17. When pressed for an answer, students of Buddhism refer to the two points. They say–

18. “The Buddha taught Ahimsa.”

19. “The Buddha taught peace!”

20. Asked, “Did the Buddha give any other Social Message?”

21. “Did the Buddha teach justice?”

22. “Did the Buddha teach love?”

23. “Did the Buddha teach liberty?”

24. “Did the Buddha teach equality?”

25. “Did the Buddha teach fraternity?”

26. “Could the Buddha answer Karl Marx?”

27. These questions are hardly ever raised in discussing the Buddha’s Dhamma.

My answer is that the Buddha has a Social Message. He answers all these questions. But they have been buried by modern authors.

§ 2. The Buddha’s Own Classification

1. The Buddha adopted a different classification of Dhamma.

2. The first category he called Dhamma.

3. He created a new category called Not-Dhamma (Adhamma) though it went by the name of Dhamma.

4. He created a third category which he called Saddhamma.

5. The third category was another name for Philosophy of Dhamma.

6. To understand His Dhamma one must understand all the three–Dhamma, Adhamma, and Saddhamma.

Ambedkar, Dr. Bhimrao Ramji. The Buddha & His Dhamma.

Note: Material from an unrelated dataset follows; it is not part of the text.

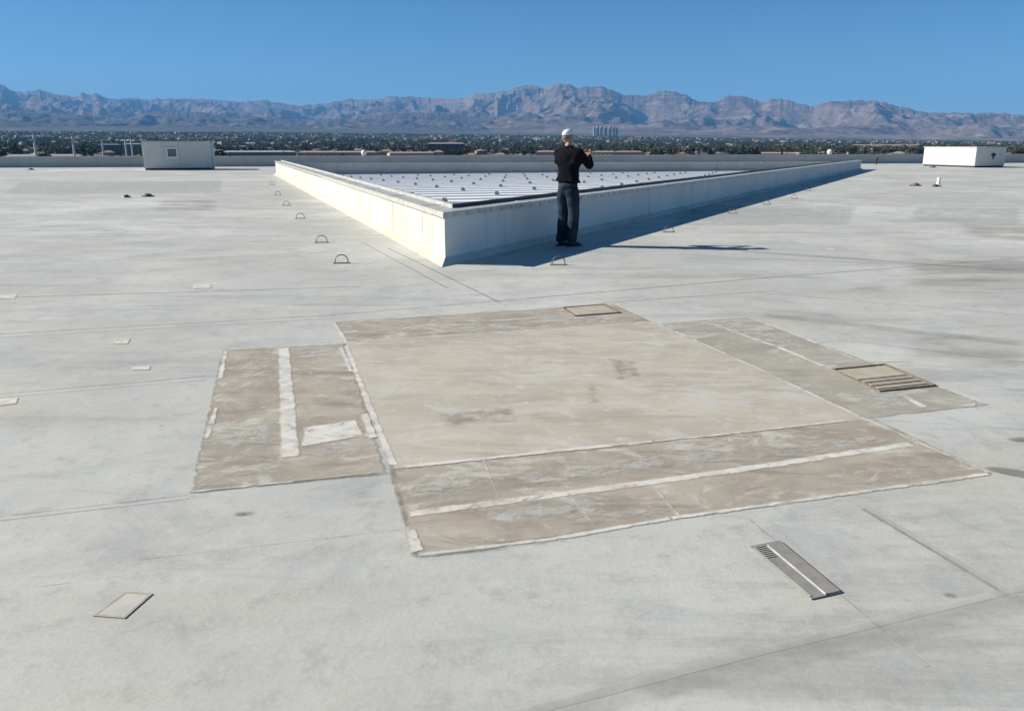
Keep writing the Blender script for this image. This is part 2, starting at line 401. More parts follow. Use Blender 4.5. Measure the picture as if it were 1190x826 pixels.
m_rim = decal_mat('dark_rim', (.25,.235,.205), (.31,.29,.255), 5, .02, .03, cover=.55, cscale=3, opacity=.5, cs=.1)
m_seam = decal_mat('membrane_seam', (.27,.27,.25), (.34,.34,.32), 3, .014, .02, cover=.80, cscale=2.5, opacity=.62, cs=.12)
m_seaml = decal_mat('pale_seam', (.60,.59,.55), (.52,.51,.48), 3, .008, .012, cover=.85, cscale=1.5, opacity=.7)
m_band = decal_mat('dusty_band', (.33,.325,.30), (.38,.375,.35), 2, .10, .10, cover=.7, cscale=2.2, opacity=.28, cs=.16)
m_stain = decal_mat('ponding_stain', (.27,.255,.21), (.34,.325,.28), 3, .35, .5, cover=.5, cscale=1.3, opacity=.36, stretch=(.3, 1.3, 1), cs=.16)
m_spot = decal_mat('dark_spot', (.24,.235,.21), (.29,.285,.26), 5, .03, .06, opacity=.75, grow=.015)
def patch(name, mat, quads, z):
    bm = bmesh.new()
    for q in quads: sheet(bm, quadpx(*q), z)
    return tag(obj(name, bm, mat), kind='structure')
patch('bare_patch_west', m_taupe, [((258,407),(402,399),(452,551),(219,574))], .0015)
patch('bare_patch_north', m_taupe, [((388,374),(712,353),(760,375),(400,398))], .0015)
patch('bare_patch_east', m_taupe2, [((765,377),(868,369),(1148,471),(1008,487))], .0015)
patch('bare_patch_south', m_taupe, [((450,546),(1018,487),(1155,551),(482,648))], .0015)
# central slab: a real raised screed
q = quadpx((402,398),(757,375),(1000,488),(457,544))
bm = bmesh.new(); prism(bm, [(p.x, p.y) for p in q], .0005, .0018); bmesh.ops.recalc_face_normals(bm, faces=bm.faces)
tag(obj('central_slab', bm, simple('slab_edge', (.44,.415,.36), (.36,.335,.29), 3)), kind='structure')
patch('slab_surface', m_beige, [((399,397),(760,374),(1004,488.5),(455,546))], .0021)
bm = bmesh.new(); bmw = bmesh.new(); bmr = bmesh.new(); bms = bmesh.new(); bml = bmesh.new(); bmb = bmesh.new()
Z1 = .003
for pts, w in ((((474,598),(780,558),(1062,517)), .07), (((484,646),(640,627),(780,603)), .04), (((780,603),(960,578),(1150,551)), .04), (((222,572),(340,560),(443,549)), .03), (((400,398),(560,388),(757,374)), .035), (((765,377),(880,428),(1000,485)), .035), (((402,402),(425,460),(457,541)), .05), (((1000,485),(1070,516),(1150,550)), .03), (((868,369),(1148,470)), .03), (((388,374),(550,365),(712,353)), .03), (((765,376),(868,369)), .03), (((258,407),(398,400)), .02), (((660,573),(690,612)), .02), (((560,530),(580,580)), .015),
               (((826,376),(905,404),(966,429)), .055), (((1045,457),(1075,474)), .06), (((915,386),(1000,420)), .035), (((868,369),(915,386)), .015),
               (((470,382),(560,376)), .035), (((560,374),(705,364)), .05), (((394,387),(418,385)), .05), (((388,375),(403,399)), .045),
               (((396,404),(408,432)), .045), (((272,436),(322,433)), .02), (((262,430),(320,427)), .012),
               (((640,362),(712,355)), .03), (((600,361),(640,366)), .03), (((1005,420),(1062,421)), .03), (((762,570),(790,602)), .025), (((1062,565),(1120,556)), .03)):
    strip(bm, pts, w, Z1)
for pts, w in ((((470,543),(640,525),(760,513)), .05), (((760,513),(870,502),(985,489)), .03)):
    strip(bm, pts, w, .0034)
for qi, qd in enumerate((((323,405),(337,404),(350,531),(325,533)), ((248,474),(255,473),(245,510),(235,511)), ((418,482),(428,480),(440,508),(428,511)), ((259,408),(266,408),(260,440),(252,441)),
           ((469,612),(481,609),(493,640),(476,644)), ((352,497),(414,488),(424,507),(350,520)))):
    sheet(bm, quadpx(*qd), Z1 + .0005 + qi*.00004)
tag(obj('white_coating_lines', bm, m_white), kind='structure')
for qi, qd in enumerate((((240,540),(345,528),(350,552),(232,562)), ((350,520),(436,507),(440,530),(352,541)), ((540,590),(700,568),(712,606),(560,616)), ((480,580),(580,568),(590,582),(482,597)),
           ((800,512),(850,507),(850,540),(760,552)), ((985,455),(1050,450),(1075,475),(1010,482)), ((845,560),(900,552),(905,572),(850,580)),((220,562),(262,556),(240,572),(219,574)), ((460,382),(600,372),(612,384),(480,392)), ((232,490),(330,486),(328,520),(226,528)), ((270,425),(325,422),(325,442),(266,446)), ((460,553),(560,541),(580,572),(478,590)), ((560,556),(760,520),(800,545),(620,572)), ((860,520),(1010,500),(1070,516),(900,538)), ((640,600),(790,578),(800,600),(650,622)), ((905,568),(1050,545),(1100,556),(960,574)), ((800,374),(866,371),(960,410),(890,398)), ((900,430),(960,452),(1010,476),(960,455)), ((330,404),(396,402),(404,418),(334,420)), ((620,362),(750,372),(740,376),(600,380)))):
    sheet(bmw, quadpx(*qd), Z1 + .001 + qi*.00004)
tag(obj('worn_white_residue', bmw, m_whitew), kind='structure')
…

Buddhism is a spiritual school that could be a good fit for me. Except for the absorption of some beliefs/superstitions of the societies it evolved though. Except for too much emphasis on the self and not enough on the system. Dont fret about things that are outside your control but be good, they seem to say. Keep working on self, they seem to say. What good is keeping the peace if it’s keeping the status quo alive. What good is it if my closet is tidy but the landfills are bursting to the seams ? What good is my house in order, while I watch the world slowly burn ? Cleaning my house IS NOT ENOUGH for me. A better fit : secular interpretation of Buddhism by Dr. Ambedkar, a Dalit. Dalits are an oppressed class in the Indian society and continue to face grave injustices. They never had the privilege of staying home, only working on spirituality of self and waiting for the system to reform at its own pace (if it ever will). It’s a matter of life and death. Dr. Ambedkar’s interpretation of Buddhism can aid the environmentalists and social justice workers.